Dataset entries
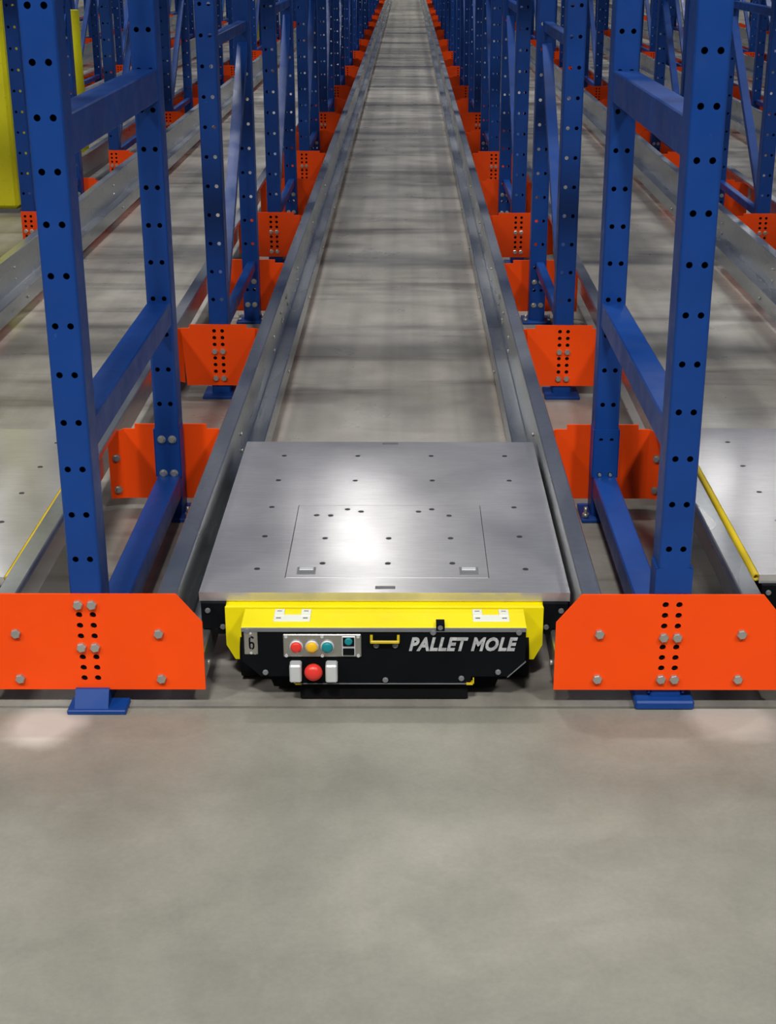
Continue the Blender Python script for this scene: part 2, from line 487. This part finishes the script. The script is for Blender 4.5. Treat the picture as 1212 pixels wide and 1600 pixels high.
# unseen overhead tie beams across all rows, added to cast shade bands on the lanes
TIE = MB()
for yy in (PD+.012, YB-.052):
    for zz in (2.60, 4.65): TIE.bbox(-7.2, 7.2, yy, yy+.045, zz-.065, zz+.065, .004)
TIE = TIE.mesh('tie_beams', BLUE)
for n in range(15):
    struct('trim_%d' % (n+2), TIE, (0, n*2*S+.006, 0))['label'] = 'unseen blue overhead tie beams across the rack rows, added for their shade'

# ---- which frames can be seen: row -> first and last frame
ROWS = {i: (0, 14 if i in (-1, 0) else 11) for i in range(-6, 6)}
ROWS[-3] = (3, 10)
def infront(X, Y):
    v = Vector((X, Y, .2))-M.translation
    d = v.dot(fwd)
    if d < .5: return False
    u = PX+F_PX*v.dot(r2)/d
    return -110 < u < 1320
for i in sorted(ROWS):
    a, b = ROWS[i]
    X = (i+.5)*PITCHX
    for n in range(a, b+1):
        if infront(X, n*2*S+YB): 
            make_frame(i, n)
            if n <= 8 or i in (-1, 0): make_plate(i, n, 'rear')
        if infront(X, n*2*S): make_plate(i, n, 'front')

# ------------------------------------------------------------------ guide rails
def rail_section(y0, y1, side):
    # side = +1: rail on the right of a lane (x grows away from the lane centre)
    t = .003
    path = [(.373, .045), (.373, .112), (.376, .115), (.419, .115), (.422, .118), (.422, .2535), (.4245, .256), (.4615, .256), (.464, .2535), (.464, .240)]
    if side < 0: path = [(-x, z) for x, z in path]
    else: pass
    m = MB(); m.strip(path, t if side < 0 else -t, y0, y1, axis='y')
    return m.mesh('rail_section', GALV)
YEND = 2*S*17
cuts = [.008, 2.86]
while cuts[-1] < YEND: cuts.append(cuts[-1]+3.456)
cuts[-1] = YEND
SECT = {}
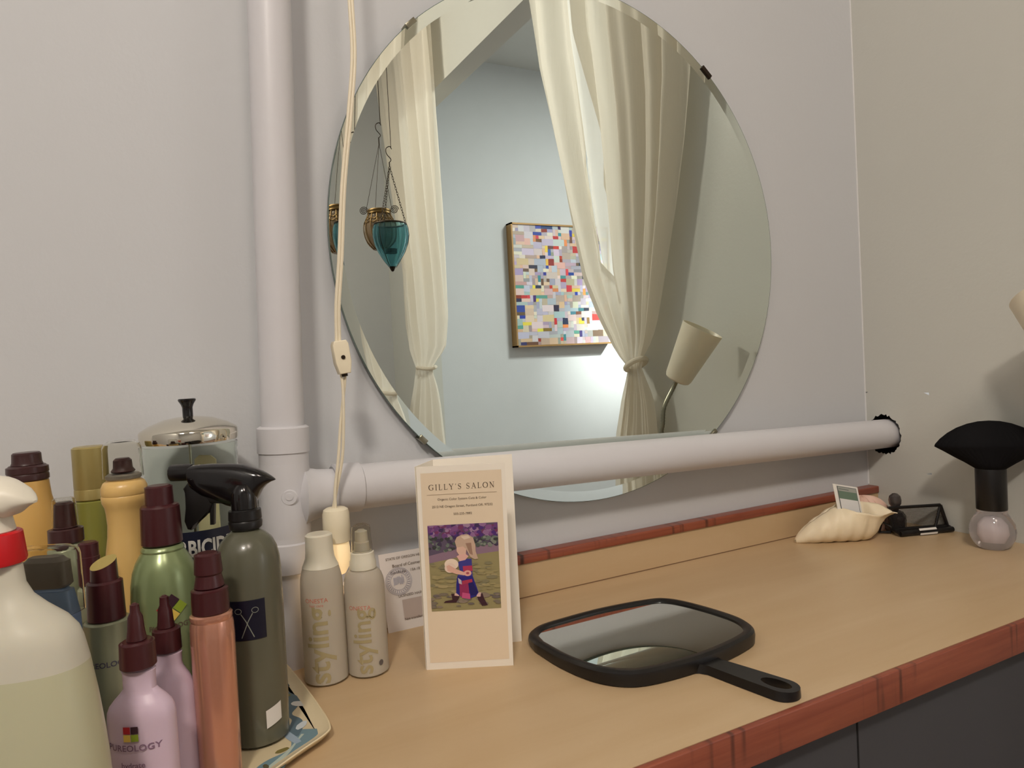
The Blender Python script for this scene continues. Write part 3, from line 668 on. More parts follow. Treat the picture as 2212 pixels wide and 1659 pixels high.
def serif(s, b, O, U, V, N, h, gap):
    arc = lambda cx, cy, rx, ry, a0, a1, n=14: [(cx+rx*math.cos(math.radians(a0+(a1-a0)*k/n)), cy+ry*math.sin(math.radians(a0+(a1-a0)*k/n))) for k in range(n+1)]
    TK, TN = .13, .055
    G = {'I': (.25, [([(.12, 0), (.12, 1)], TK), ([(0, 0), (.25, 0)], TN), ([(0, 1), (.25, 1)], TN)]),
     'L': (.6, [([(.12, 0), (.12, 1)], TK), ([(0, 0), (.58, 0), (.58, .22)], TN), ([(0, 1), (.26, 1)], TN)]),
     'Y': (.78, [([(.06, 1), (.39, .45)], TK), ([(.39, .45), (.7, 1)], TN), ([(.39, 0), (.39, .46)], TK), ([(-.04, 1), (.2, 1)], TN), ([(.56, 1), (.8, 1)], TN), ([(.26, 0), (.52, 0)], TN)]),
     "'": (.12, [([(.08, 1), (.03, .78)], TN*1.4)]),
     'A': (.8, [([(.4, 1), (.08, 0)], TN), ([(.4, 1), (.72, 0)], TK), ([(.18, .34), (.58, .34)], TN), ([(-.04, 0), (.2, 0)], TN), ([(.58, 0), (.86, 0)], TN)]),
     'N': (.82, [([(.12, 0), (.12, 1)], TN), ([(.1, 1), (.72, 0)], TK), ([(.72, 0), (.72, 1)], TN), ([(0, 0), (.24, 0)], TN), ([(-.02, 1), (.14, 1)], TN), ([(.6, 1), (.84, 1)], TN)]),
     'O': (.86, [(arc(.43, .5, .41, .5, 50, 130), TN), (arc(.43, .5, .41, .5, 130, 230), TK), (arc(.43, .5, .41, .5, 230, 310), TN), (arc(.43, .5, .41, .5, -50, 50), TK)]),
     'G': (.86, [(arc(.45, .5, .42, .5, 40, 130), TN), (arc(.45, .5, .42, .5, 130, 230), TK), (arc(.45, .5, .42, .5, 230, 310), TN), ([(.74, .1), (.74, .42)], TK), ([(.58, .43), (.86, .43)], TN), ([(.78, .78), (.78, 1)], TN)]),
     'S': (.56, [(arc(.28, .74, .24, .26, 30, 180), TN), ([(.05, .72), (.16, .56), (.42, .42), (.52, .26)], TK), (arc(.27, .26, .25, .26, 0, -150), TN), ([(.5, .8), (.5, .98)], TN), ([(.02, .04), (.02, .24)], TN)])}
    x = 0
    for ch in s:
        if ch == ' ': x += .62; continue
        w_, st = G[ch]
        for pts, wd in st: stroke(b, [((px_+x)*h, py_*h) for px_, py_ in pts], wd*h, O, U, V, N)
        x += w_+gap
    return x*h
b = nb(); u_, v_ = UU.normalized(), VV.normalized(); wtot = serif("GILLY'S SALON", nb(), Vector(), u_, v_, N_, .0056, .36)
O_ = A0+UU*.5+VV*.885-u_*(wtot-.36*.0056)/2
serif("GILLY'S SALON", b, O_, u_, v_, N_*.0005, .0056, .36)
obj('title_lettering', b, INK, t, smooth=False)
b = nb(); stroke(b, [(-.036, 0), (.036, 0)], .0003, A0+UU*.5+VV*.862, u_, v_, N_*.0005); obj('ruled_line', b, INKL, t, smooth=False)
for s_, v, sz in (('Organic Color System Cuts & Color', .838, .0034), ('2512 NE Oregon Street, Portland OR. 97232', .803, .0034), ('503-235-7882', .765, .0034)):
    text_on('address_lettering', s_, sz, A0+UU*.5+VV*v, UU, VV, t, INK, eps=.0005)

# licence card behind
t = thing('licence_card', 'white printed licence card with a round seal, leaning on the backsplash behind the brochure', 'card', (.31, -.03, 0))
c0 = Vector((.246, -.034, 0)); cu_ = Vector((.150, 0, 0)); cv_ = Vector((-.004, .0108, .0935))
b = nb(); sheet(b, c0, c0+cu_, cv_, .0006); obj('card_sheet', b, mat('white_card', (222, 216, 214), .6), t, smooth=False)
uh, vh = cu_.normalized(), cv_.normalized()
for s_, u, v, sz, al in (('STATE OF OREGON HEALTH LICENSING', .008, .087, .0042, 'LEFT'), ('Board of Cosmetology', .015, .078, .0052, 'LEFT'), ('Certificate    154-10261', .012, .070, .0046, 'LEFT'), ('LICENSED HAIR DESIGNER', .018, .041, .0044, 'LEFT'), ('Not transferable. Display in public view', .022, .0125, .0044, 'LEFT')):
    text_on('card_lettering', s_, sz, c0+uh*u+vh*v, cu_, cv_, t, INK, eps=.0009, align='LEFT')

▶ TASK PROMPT
All the records above need to be given again word for word. Skip the pictures.

▶ RESPONSE
Continue the Blender Python script for this scene: part 2, from line 487. This part finishes the script. The script is for Blender 4.5. Treat the picture as 1212 pixels wide and 1600 pixels high.
# unseen overhead tie beams across all rows, added to cast shade bands on the lanes
TIE = MB()
for yy in (PD+.012, YB-.052):
    for zz in (2.60, 4.65): TIE.bbox(-7.2, 7.2, yy, yy+.045, zz-.065, zz+.065, .004)
TIE = TIE.mesh('tie_beams', BLUE)
for n in range(15):
    struct('trim_%d' % (n+2), TIE, (0, n*2*S+.006, 0))['label'] = 'unseen blue overhead tie beams across the rack rows, added for their shade'

# ---- which frames can be seen: row -> first and last frame
ROWS = {i: (0, 14 if i in (-1, 0) else 11) for i in range(-6, 6)}
ROWS[-3] = (3, 10)
def infront(X, Y):
    v = Vector((X, Y, .2))-M.translation
    d = v.dot(fwd)
    if d < .5: return False
    u = PX+F_PX*v.dot(r2)/d
    return -110 < u < 1320
for i in sorted(ROWS):
    a, b = ROWS[i]
    X = (i+.5)*PITCHX
    for n in range(a, b+1):
        if infront(X, n*2*S+YB): 
            make_frame(i, n)
            if n <= 8 or i in (-1, 0): make_plate(i, n, 'rear')
        if infront(X, n*2*S): make_plate(i, n, 'front')

# ------------------------------------------------------------------ guide rails
def rail_section(y0, y1, side):
    # side = +1: rail on the right of a lane (x grows away from the lane centre)
    t = .003
    path = [(.373, .045), (.373, .112), (.376, .115), (.419, .115), (.422, .118), (.422, .2535), (.4245, .256), (.4615, .256), (.464, .2535), (.464, .240)]
    if side < 0: path = [(-x, z) for x, z in path]
    else: pass
    m = MB(); m.strip(path, t if side < 0 else -t, y0, y1, axis='y')
    return m.mesh('rail_section', GALV)
YEND = 2*S*17
cuts = [.008, 2.86]
while cuts[-1] < YEND: cuts.append(cuts[-1]+3.456)
cuts[-1] = YEND
SECT = {}
The Blender Python script for this scene continues. Write part 3, from line 668 on. More parts follow. Treat the picture as 2212 pixels wide and 1659 pixels high.
def serif(s, b, O, U, V, N, h, gap):
    arc = lambda cx, cy, rx, ry, a0, a1, n=14: [(cx+rx*math.cos(math.radians(a0+(a1-a0)*k/n)), cy+ry*math.sin(math.radians(a0+(a1-a0)*k/n))) for k in range(n+1)]
    TK, TN = .13, .055
    G = {'I': (.25, [([(.12, 0), (.12, 1)], TK), ([(0, 0), (.25, 0)], TN), ([(0, 1), (.25, 1)], TN)]),
     'L': (.6, [([(.12, 0), (.12, 1)], TK), ([(0, 0), (.58, 0), (.58, .22)], TN), ([(0, 1), (.26, 1)], TN)]),
     'Y': (.78, [([(.06, 1), (.39, .45)], TK), ([(.39, .45), (.7, 1)], TN), ([(.39, 0), (.39, .46)], TK), ([(-.04, 1), (.2, 1)], TN), ([(.56, 1), (.8, 1)], TN), ([(.26, 0), (.52, 0)], TN)]),
     "'": (.12, [([(.08, 1), (.03, .78)], TN*1.4)]),
     'A': (.8, [([(.4, 1), (.08, 0)], TN), ([(.4, 1), (.72, 0)], TK), ([(.18, .34), (.58, .34)], TN), ([(-.04, 0), (.2, 0)], TN), ([(.58, 0), (.86, 0)], TN)]),
     'N': (.82, [([(.12, 0), (.12, 1)], TN), ([(.1, 1), (.72, 0)], TK), ([(.72, 0), (.72, 1)], TN), ([(0, 0), (.24, 0)], TN), ([(-.02, 1), (.14, 1)], TN), ([(.6, 1), (.84, 1)], TN)]),
     'O': (.86, [(arc(.43, .5, .41, .5, 50, 130), TN), (arc(.43, .5, .41, .5, 130, 230), TK), (arc(.43, .5, .41, .5, 230, 310), TN), (arc(.43, .5, .41, .5, -50, 50), TK)]),
     'G': (.86, [(arc(.45, .5, .42, .5, 40, 130), TN), (arc(.45, .5, .42, .5, 130, 230), TK), (arc(.45, .5, .42, .5, 230, 310), TN), ([(.74, .1), (.74, .42)], TK), ([(.58, .43), (.86, .43)], TN), ([(.78, .78), (.78, 1)], TN)]),
     'S': (.56, [(arc(.28, .74, .24, .26, 30, 180), TN), ([(.05, .72), (.16, .56), (.42, .42), (.52, .26)], TK), (arc(.27, .26, .25, .26, 0, -150), TN), ([(.5, .8), (.5, .98)], TN), ([(.02, .04), (.02, .24)], TN)])}
    x = 0
    for ch in s:
        if ch == ' ': x += .62; continue
        w_, st = G[ch]
        for pts, wd in st: stroke(b, [((px_+x)*h, py_*h) for px_, py_ in pts], wd*h, O, U, V, N)
        x += w_+gap
    return x*h
b = nb(); u_, v_ = UU.normalized(), VV.normalized(); wtot = serif("GILLY'S SALON", nb(), Vector(), u_, v_, N_, .0056, .36)
O_ = A0+UU*.5+VV*.885-u_*(wtot-.36*.0056)/2
serif("GILLY'S SALON", b, O_, u_, v_, N_*.0005, .0056, .36)
obj('title_lettering', b, INK, t, smooth=False)
b = nb(); stroke(b, [(-.036, 0), (.036, 0)], .0003, A0+UU*.5+VV*.862, u_, v_, N_*.0005); obj('ruled_line', b, INKL, t, smooth=False)
for s_, v, sz in (('Organic Color System Cuts & Color', .838, .0034), ('2512 NE Oregon Street, Portland OR. 97232', .803, .0034), ('503-235-7882', .765, .0034)):
    text_on('address_lettering', s_, sz, A0+UU*.5+VV*v, UU, VV, t, INK, eps=.0005)

# licence card behind
t = thing('licence_card', 'white printed licence card with a round seal, leaning on the backsplash behind the brochure', 'card', (.31, -.03, 0))
c0 = Vector((.246, -.034, 0)); cu_ = Vector((.150, 0, 0)); cv_ = Vector((-.004, .0108, .0935))
b = nb(); sheet(b, c0, c0+cu_, cv_, .0006); obj('card_sheet', b, mat('white_card', (222, 216, 214), .6), t, smooth=False)
uh, vh = cu_.normalized(), cv_.normalized()
for s_, u, v, sz, al in (('STATE OF OREGON HEALTH LICENSING', .008, .087, .0042, 'LEFT'), ('Board of Cosmetology', .015, .078, .0052, 'LEFT'), ('Certificate    154-10261', .012, .070, .0046, 'LEFT'), ('LICENSED HAIR DESIGNER', .018, .041, .0044, 'LEFT'), ('Not transferable. Display in public view', .022, .0125, .0044, 'LEFT')):
    text_on('card_lettering', s_, sz, c0+uh*u+vh*v, cu_, cv_, t, INK, eps=.0009, align='LEFT')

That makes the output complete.